Starting at the first line of the listing below, repeat each line exactly until the line containing "COL = SC.collection", which you include. Leave out pictures.

* Begin Given information *

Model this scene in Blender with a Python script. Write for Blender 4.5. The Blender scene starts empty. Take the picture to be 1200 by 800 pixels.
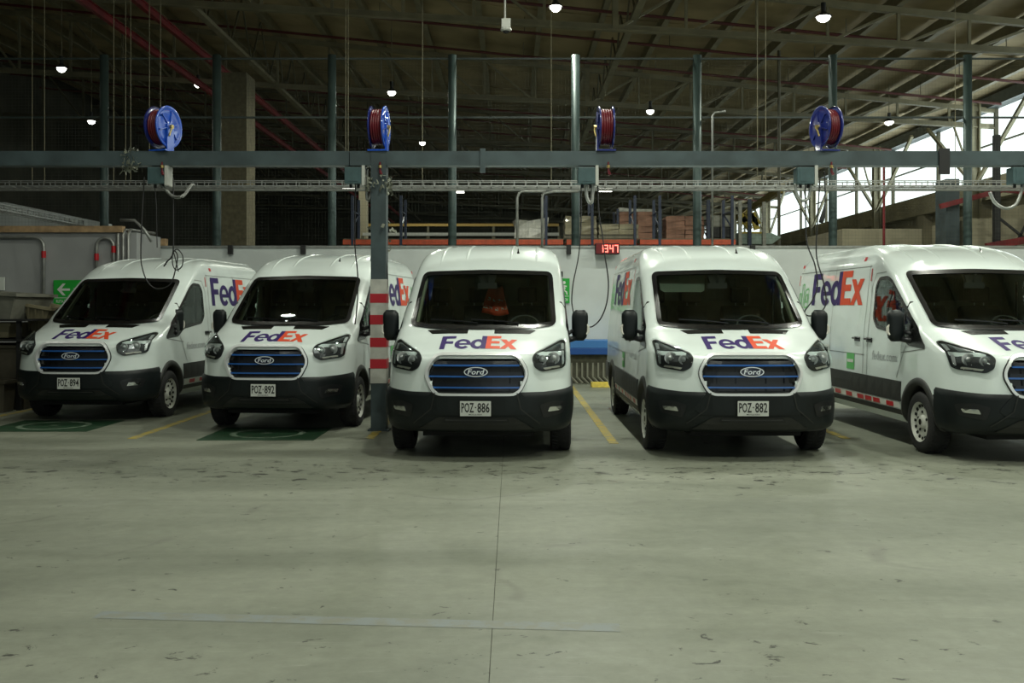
import bpy, bmesh, math, random
import numpy as np
from mathutils import Vector, Matrix
from mathutils.geometry import delaunay_2d_cdt
random.seed(7)
PI = math.pi
SC = bpy.context.scene
COL = SC.collection

# ------------------------------------------------------------ camera, light, exposure
cam_d = bpy.data.cameras.new('camera'); cam = bpy.data.objects.new('camera', cam_d); COL.objects.link(cam)
cam_d.lens = 35.0; cam_d.sensor_width = 36.0; cam_d.shift_y = -40.0 / 1200.0; cam_d.clip_end = 300
cam.location = (0, 0, 1.63); cam.rotation_euler = (PI / 2, 0, 0)
SC.camera = cam
SC.view_settings.view_transform = 'Standard'; SC.view_settings.look = 'None'
SC.view_settings.gamma = 1.0; SC.view_settings.use_curve_mapping = False
SC.view_settings.exposure = -0.75
w = bpy.data.worlds.new('world'); SC.world = w; w.use_nodes = True
w.node_tree.nodes['Background'].inputs[0].default_value = (0.80, 0.95, 0.93, 1)
w.node_tree.nodes['Background'].inputs[1].default_value = 0.22

def area_light(name, loc, rot, sx, sy, power, color, parent=None, spread=PI):
    l = bpy.data.lights.new(name, 'AREA'); l.shape = 'RECTANGLE' if sx != sy else 'DISK'; l.size = sx
    if sx != sy: l.size_y = sy
    l.energy = power; l.color = color; l.spread = spread
    o = bpy.data.objects.new(name, l); COL.objects.link(o); o.location = loc; o.rotation_euler = rot
    if parent: o.parent = parent
    return o
# daylight coming in through the open loading side of the hall behind the camera
area_light('dock_daylight', (8.0, -9.0, 3.6), (PI / 2, 0, 0), 20, 5.5, 400, (0.88, 1.0, 0.97))
# daylight from the clerestory on the right
area_light('clerestory_daylight', (17.5, 46, 7.5), (0, PI / 2 + 0.25, 0), 2.8, 60, 1300, (0.88, 1.0, 0.97))
LAMP_POWER = 430
LAMP_COL = (0.96, 1.0, 0.86)

# ------------------------------------------------------------ materials
def mat(name, col, rough=0.5, metal=0.0, emis=None, es=0.0, noise=0.0, nscale=8.0, bump=0.0, bscale=40.0, coat=0.0, spec=0.5, alpha=None, col2=None):
    m = bpy.data.materials.new(name); m.use_nodes = True
    nt = m.node_tree; b = nt.nodes['Principled BSDF']
    b.inputs['Base Color'].default_value = (*col, 1); b.inputs['Roughness'].default_value = rough
    b.inputs['Metallic'].default_value = metal; b.inputs['Specular IOR Level'].default_value = spec
    b.inputs['Coat Weight'].default_value = coat; b.inputs['Coat Roughness'].default_value = 0.04
    if emis: b.inputs['Emission Color'].default_value = (*emis, 1); b.inputs['Emission Strength'].default_value = es
    if noise > 0 or bump > 0 or col2:
        tc = nt.nodes.new('ShaderNodeTexCoord')
        n = nt.nodes.new('ShaderNodeTexNoise'); n.inputs['Scale'].default_value = nscale; n.inputs['Detail'].default_value = 6
        nt.links.new(tc.outputs['Object'], n.inputs['Vector'])
        if noise > 0 or col2:
            r = nt.nodes.new('ShaderNodeValToRGB')
            c2 = col2 if col2 else tuple(c * (1 - noise) for c in col)
            c1 = col if col2 else tuple(min(1, c * (1 + noise * 0.5)) for c in col)
            r.color_ramp.elements[0].position = 0.35; r.color_ramp.elements[1].position = 0.65
            r.color_ramp.elements[0].color = (*c2, 1); r.color_ramp.elements[1].color = (*c1, 1)
            nt.links.new(n.outputs['Fac'], r.inputs['Fac']); nt.links.new(r.outputs['Color'], b.inputs['Base Color'])
        if bump > 0:
            n2 = nt.nodes.new('ShaderNodeTexNoise'); n2.inputs['Scale'].default_value = bscale; n2.inputs['Detail'].default_value = 4
            nt.links.new(tc.outputs['Object'], n2.inputs['Vector'])
            bp = nt.nodes.new('ShaderNodeBump'); bp.inputs['Strength'].default_value = bump; bp.inputs['Distance'].default_value = 0.02
            nt.links.new(n2.outputs['Fac'], bp.inputs['Height']); nt.links.new(bp.outputs['Normal'], b.inputs['Normal'])
    return m

def glass_mat(name, tint, refl=0.10):
    m = bpy.data.materials.new(name); m.use_nodes = True; nt = m.node_tree
    for n in list(nt.nodes): nt.nodes.remove(n)
    out = nt.nodes.new('ShaderNodeOutputMaterial'); tr = nt.nodes.new('ShaderNodeBsdfTransparent'); gl = nt.nodes.new('ShaderNodeBsdfGlossy')
    tr.inputs['Color'].default_value = (*tint, 1); gl.inputs['Roughness'].default_value = 0.02
    gl.inputs['Color'].default_value = (0.9, 1, 0.97, 1)
    fr = nt.nodes.new('ShaderNodeFresnel'); fr.inputs['IOR'].default_value = 1.5
    mx = nt.nodes.new('ShaderNodeMixShader')
    nt.links.new(fr.outputs['Fac'], mx.inputs['Fac']); nt.links.new(tr.outputs['BSDF'], mx.inputs[1]); nt.links.new(gl.outputs['BSDF'], mx.inputs[2])
    nt.links.new(mx.outputs['Shader'], out.inputs['Surface'])
    return m

M = {}
M['paint'] = mat('white_paint', (0.72, 0.795, 0.77), 0.26, coat=0.6, noise=0.05, nscale=2.0)
M['black_plastic'] = mat('black_plastic', (0.007, 0.0105, 0.011), 0.42, spec=.35, noise=0.25, nscale=5)
M['dark_plastic'] = mat('dark_plastic', (0.009, 0.010, 0.011), 0.35)
M['clad'] = mat('cladding_plastic', (0.018, 0.019, 0.017), 0.5, noise=0.25, nscale=5)
M['frit'] = mat('glass_border', (0.006, 0.006, 0.006), 0.25)
M['rubber'] = mat('tyre_rubber', (0.014, 0.014, 0.014), 0.8, bump=0.2, bscale=60)
M['rim'] = mat('wheel_paint', (0.62, 0.63, 0.57), 0.4, noise=0.2, nscale=12)
M['chrome'] = mat('chrome', (0.75, 0.77, 0.78), 0.16, metal=1.0)
M['silver'] = mat('satin_chrome', (0.62, 0.64, 0.64), 0.30, metal=0.6)
M['bright_trim'] = mat('bright_trim', (0.80, 0.82, 0.82), 0.32, metal=0.35)
M['lampblack'] = mat('headlamp_housing', (0.075, 0.08, 0.085), 0.22, metal=0.5)
M['blue_slat'] = mat('blue_slat', (0.02, 0.10, 0.34), 0.25, coat=0.4)
M['slat'] = mat('grille_slat', (0.004, 0.006, 0.011), 0.25)
M['navy'] = mat('emblem_navy', (0.012, 0.016, 0.035), 0.2, coat=0.5)
M['lett'] = mat('emblem_letter', (0.75, 0.78, 0.80), 0.3, metal=0.3)
M['purple'] = mat('purple_vinyl', (0.024, 0.006, 0.105), 0.5, spec=.3)
M['orange'] = mat('orange_vinyl', (0.64, 0.065, 0.018), 0.5, spec=.3)
M['green_vinyl'] = mat('green_vinyl', (0.12, 0.47, 0.13), 0.5)
M['grey_vinyl'] = mat('grey_vinyl', (0.33, 0.35, 0.36), 0.5)
M['line'] = mat('panel_gap', (0.20, 0.21, 0.20), 0.6)
M['plate'] = mat('plate_white', (0.60, 0.62, 0.58), 0.4)
M['ink'] = mat('plate_ink', (0.012, 0.012, 0.012), 0.5)
M['seat'] = mat('seat_cloth', (0.028, 0.029, 0.029), 0.85, bump=0.3)
M['dash'] = mat('dashboard_plastic', (0.020, 0.021, 0.021), 0.6)
M['bulk'] = mat('bulkhead_panel', (0.17, 0.18, 0.15), 0.7, noise=0.2)
M['trim_beige'] = mat('pillar_trim', (0.26, 0.26, 0.19), 0.8)
M['glass'] = glass_mat('windscreen_glass', (0.68, 0.78, 0.72))
M['sglass'] = glass_mat('side_glass', (0.66, 0.76, 0.71))
M['lens'] = glass_mat('lamp_lens', (0.93, 0.95, 0.95))
M['red_tape'] = mat('red_reflector', (0.52, 0.012, 0.018), 0.3)
M['white_tape'] = mat('white_reflector', (0.66, 0.66, 0.60), 0.35)
M['under'] = mat('underbody', (0.010, 0.010, 0.010), 0.9)
M['amber'] = mat('clear_indicator', (0.72, 0.70, 0.62), 0.2, coat=0.5)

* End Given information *

Solution for this problem:
Model this scene in Blender with a Python script. Write for Blender 4.5. The Blender scene starts empty. Take the picture to be 1200 by 800 pixels.
import bpy, bmesh, math, random
import numpy as np
from mathutils import Vector, Matrix
from mathutils.geometry import delaunay_2d_cdt
random.seed(7)
PI = math.pi
SC = bpy.context.scene
COL = SC.collection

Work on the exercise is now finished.